A third season? The Big Star ’tude: get there late, surrounded by a full-blown posse, and treat the press as either a bunch of yahoos (OK, the truth hurts sometimes) or an impediment to their efforts to ignore as many people who haven’t also appeared on the cover of Teen People as possible.

But this season the WB is branching out a bit, in its shows and its parties.

John Schneider, Christine Lahti (and her husband Thomas Schlamme, who directs The West Wing as well as Jack & Bobby, Lahti’s new fall show on the WB), Drew Carey and Mitch Pileggi were at the WB’s party at the Pacific Design Center Wednesday night, and not as chaperones.

In truth, the occasional over-20 star has always been a guest at these parties (Schneider’s showed up at several, as a star of Smallville). You still won’t confuse the WB with CBS, but, while seemingly loath to admit it, the network of the Beautiful People is showing a little age. On purpose.

"We are a broadcast network," Garth Ancier, the WB’s chairman, said. True, a critic pointed out, but this is the first time they’ve admitted it. Before, the focus was solely on young people, the hipper the better - an audience the network certainly wants to keep. But Drew Carey has a new show on the network (Drew Carey’s Green Screen Show), Lahti is in Jack & Bobby and Pileggi and Barbara Hershey are among the stars of The Mountain.

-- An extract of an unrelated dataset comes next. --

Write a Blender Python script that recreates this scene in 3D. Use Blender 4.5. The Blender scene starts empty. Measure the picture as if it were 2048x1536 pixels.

None of them are ready for their senior citizen discount cards, but they probably don’t get carded at the liquor store, either.

"It’s a new day," David Janollari, the network’s new president of entertainment, said.

A new night, too. One of the hallmarks of a WB party has always been trying to figure out whether the good-looking men and women roaming the place are cast members in the network’s shows or hangers-on hoping to bask in a little reflected glory, such as it is. There was still plenty of that going on Wednesday night, and the network’s shows are still loaded with hot, young, almost-famous folks.

But a little maturity is welcome, on-screen and off.